Determine whether an array can be split into two non-empty subsets whose element products are equal.
Problem
Given an array of integers, decide whether it is possible to split the elements into two non-empty groups such that the product of all numbers in the first group is exactly the same as the product of all numbers in the second group.
Every element must belong to exactly one of the two groups.
Return true if such a split exists, otherwise return false.
Notes
- The two groups must both contain at least one element.
- You may assume all values are integers.
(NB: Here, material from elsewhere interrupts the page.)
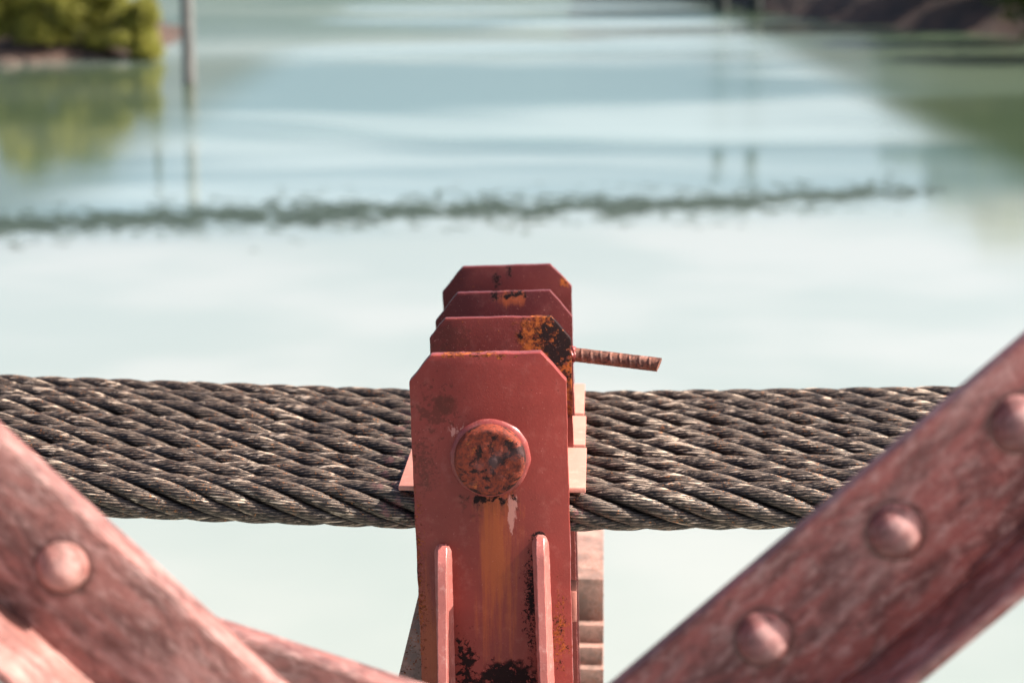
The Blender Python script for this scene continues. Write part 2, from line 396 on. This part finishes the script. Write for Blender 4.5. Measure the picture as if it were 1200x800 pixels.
# pin
px, pz = L(574.5, 536, 0)
def lathe(prof, n=64):               # prof: (r, y) pairs
    bm = bmesh.new(); rings = []
    for r, y in prof:
        rings.append([bm.verts.new((r*math.cos(2*math.pi*k/n), y, r*math.sin(2*math.pi*k/n))) for k in range(n)] if r > 0 else [bm.verts.new((0, y, 0))])
    for a, b in zip(rings, rings[1:]):
        for k in range(n):
            if len(b) == 1: bm.faces.new((a[k], a[(k+1) % n], b[0]))
            elif len(a) == 1: bm.faces.new((a[0], b[(k+1) % n], b[k]))
            else: bm.faces.new((a[k], a[(k+1) % n], b[(k+1) % n], b[k]))
    return bm
t = T('rusted_pin_steel'); n1 = t.noise(90, 8, .75, dist=.5); n2 = t.noise(300, 5, .7); n3 = t.noise(42, 6, .75, dist=.6)
c = t.mix(t.ramp(n2, .4, .62), (.25, .046, .024), (.12, .030, .022)); c = t.mix(t.ramp(n1, .58, .68), c, (.42, .11, .034)); c = t.mix(t.ramp(n3, .50, .56), c, (.030, .013, .012))
c = t.mix(t.ramp(t.noise(25, 3, .5), .55, .75, 0, .55), c, (.20, .11, .11))
t.bump(t.math('ADD', n1, n2), .8, .0012); pinm = t.out(c, .7, 0, .18)
PR = .0355
bm = lathe([(PR+.001, .002), (PR, -.014), (PR-.0012, -.0165), (PR-.003, -.0173)]+[(PR*q/16, -.0176) for q in range(14, 0, -1)]+[(0, -.0176)], 96)
for v in bm.verts: v.co.x *= 1+.006*mnoise.noise(v.co*60); v.co.z *= 1+.008*mnoise.noise(v.co*50); v.co.y += .0009*mnoise.fractal(v.co*110, 1, 2, 4)
o = frombm('pin_head', bm, pinm, clamp, 40); o.location = (px, 0, pz); o['label'] = 'round rusted pin head with black pitting'
bm = lathe([(PR+.0055, .0005), (PR+.0048, -.0012), (PR+.0032, -.0025), (PR+.0012, -.0036), (PR-.001, -.0040)])
for v in bm.verts:
    k = 1+.035*mnoise.noise(Vector((v.co.x*90, v.co.y*90, v.co.z*90))); v.co.x *= k; v.co.z *= k
weldm = paint('painted_weld_bead', (.27, .050, .044), (.45, .20, .17), (), .56, .32, .5, sc=1.6)
o = frombm('weld_ring', bm, weldm, clamp, 60); o.location = (px, 0, pz)
bm = lathe([(0, .015), (.022, .0151), (.022, .50), (0, .50)], 32); o = frombm('pin_shaft', bm, pinm, clamp, 40); o.location = (px, 0, pz)

# stiffener ribs with fillet welds
def rib(pxt, pyt, pxb, wpx, lab):
    xt, zt = L(pxt, pyt, 0); xb, zb0 = L(pxb, 800, -.045)
    zb = -.42; w_ = wpx/1166; n = 60; bm = bmesh.new(); prev = None
    for i in range(n):
        u = i/(n-1); z = zt+(zb-zt)*u**1.3; k = (zt-z)/(zt-zb0)
        x = xt+(xb-xt)*k; p = .004+.010*min(1, k*9)**.6+.040*k
        jj = .0005*mnoise.noise(Vector((z*120, 0, pxt))); f = .0048*min(1, .25+k*12)
        # cross-section, from left foot round the bar to right foot
        sec = [(-w_/2-f, .0005), (-w_/2-f*.45, -f*.5), (-w_/2-.0004, -f*1.05), (-w_/2, -p+.0006), (-w_/2+.0007, -p), (w_/2-.0007, -p), (w_/2, -p+.0006), (w_/2+.0004, -f*1.05), (w_/2+f*.45, -f*.5), (w_/2+f, .0005)]
        s0 = .55 if i == 0 else 1
        ring = [bm.verts.new((x+a*s0+jj+.0003*mnoise.noise(Vector((z*160, a*90, 3))), b*s0 if i else b*.3, z)) for a, b in sec]
        if prev:
            for q in range(len(sec)-1): bm.faces.new((prev[q], prev[q+1], ring[q+1], ring[q]))
        else: bm.faces.new(ring)
        prev = ring
    bm.faces.new(prev[::-1])
    m = paint('worn_rib_paint', (.42, .13, .11), (.62, .33, .29), (), .6, .30, .75, sc=1.4)
    o = frombm('rib', bm, m, clamp, 28); o['label'] = lab
rib(519, 637, 519, 11, 'left upright rib welded to the front plate')
rib(633, 626, 638, 10, 'right upright rib welded to the front plate')

# horizontal saddle plates over the ropes
zS = L(600, 570, PT[0]+.002)[1]
print('saddle z', zS)
TH = .0055
rr = [(-.0000, PT[0]+.001, PY[1]-.001, 467.0, 686.3), (0, PY[1]+PT[1]+.001, PY[2]-.001, 500, 686.0), (0, PY[2]+PT[2]+.001, PY[3]-.001, 505, 684.5)]
for i, (_, ya, yb, xl, xr) in enumerate(rr):
    yy = [572, 517, 482][i]
    x0 = L(xl, yy, ya)[0]; x1 = L(xr, yy, ya)[0]; x1b = x1+(.001 if i == 0 else .004)
    bm = prism([(x0, zS-TH), (x1, zS-TH), (x1, zS), (x0, zS)], ya, yb, .0009, 2)
    for v in bm.verts:
        v.co.z += .0006*mnoise.noise(v.co*30)
    o = frombm('saddle_plate', bm, edgey, clamp, 30)
    o['label'] = ['front saddle plate jutting out on both sides of the front plate', 'middle saddle plate', 'rear saddle plate'][i]

# stepped stack under the ropes on the right and the leaning gusset on the left
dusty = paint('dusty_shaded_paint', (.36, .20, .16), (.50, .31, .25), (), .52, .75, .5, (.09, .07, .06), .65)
SF = .560
xr = L(707.5, 680, SF)[0]
zt = L(690, 678, SF)[1]; z1 = L(690, 727, SF)[1]
def spacer(x0, x1, ya, yb, za, zb, lab):
    bm = box(x0, x1, ya, yb, za, zb, .0008, 2)
    for v in bm.verts: v.co += Vector((.0012*mnoise.noise(v.co*25), .0012*mnoise.noise(v.co*31), .0007*mnoise.noise(v.co*28)))
    o = frombm('base_block', bm, dusty, clamp, 30); o['label'] = lab
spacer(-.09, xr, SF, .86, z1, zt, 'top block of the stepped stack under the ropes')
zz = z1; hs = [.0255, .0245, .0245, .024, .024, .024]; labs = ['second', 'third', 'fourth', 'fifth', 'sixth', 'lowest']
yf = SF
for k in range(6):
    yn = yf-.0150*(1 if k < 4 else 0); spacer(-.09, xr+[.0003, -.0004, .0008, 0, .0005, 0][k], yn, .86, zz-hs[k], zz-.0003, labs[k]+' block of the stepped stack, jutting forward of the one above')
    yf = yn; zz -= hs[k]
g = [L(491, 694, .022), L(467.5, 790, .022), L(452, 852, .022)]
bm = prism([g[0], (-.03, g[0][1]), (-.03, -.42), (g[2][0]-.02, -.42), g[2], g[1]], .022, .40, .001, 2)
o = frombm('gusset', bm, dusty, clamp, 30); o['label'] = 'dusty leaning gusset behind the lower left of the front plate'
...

- A practical solution usually needs careful search, pruning, or a mathematical reformulation rather than checking every split naively.
Input Format
- An integer array
nums. - The array length and value range are not specified here; solve the general interview version.
Output Format
- Return a boolean indicating whether the array can be partitioned into two non-empty subsets with equal product.
Constraints
- Both subsets must be non-empty.
- Each array element must be used exactly once.
- The exact official constraints are unknown from the provided metadata.
Example 1
Input
nums = [2, 3, 6]
Output
true
Explanation
One valid split is [2, 3] and [6]. Both subsets have product 6.
Example 2
Input
nums = [1, 2, 4]
Output
false
Explanation
The possible non-empty splits are [1] and [2, 4], [2] and [1, 4], or [4] and [1, 2]. Their products are 1 vs 8, 2 vs 4, and 4 vs 2, so no split has equal products.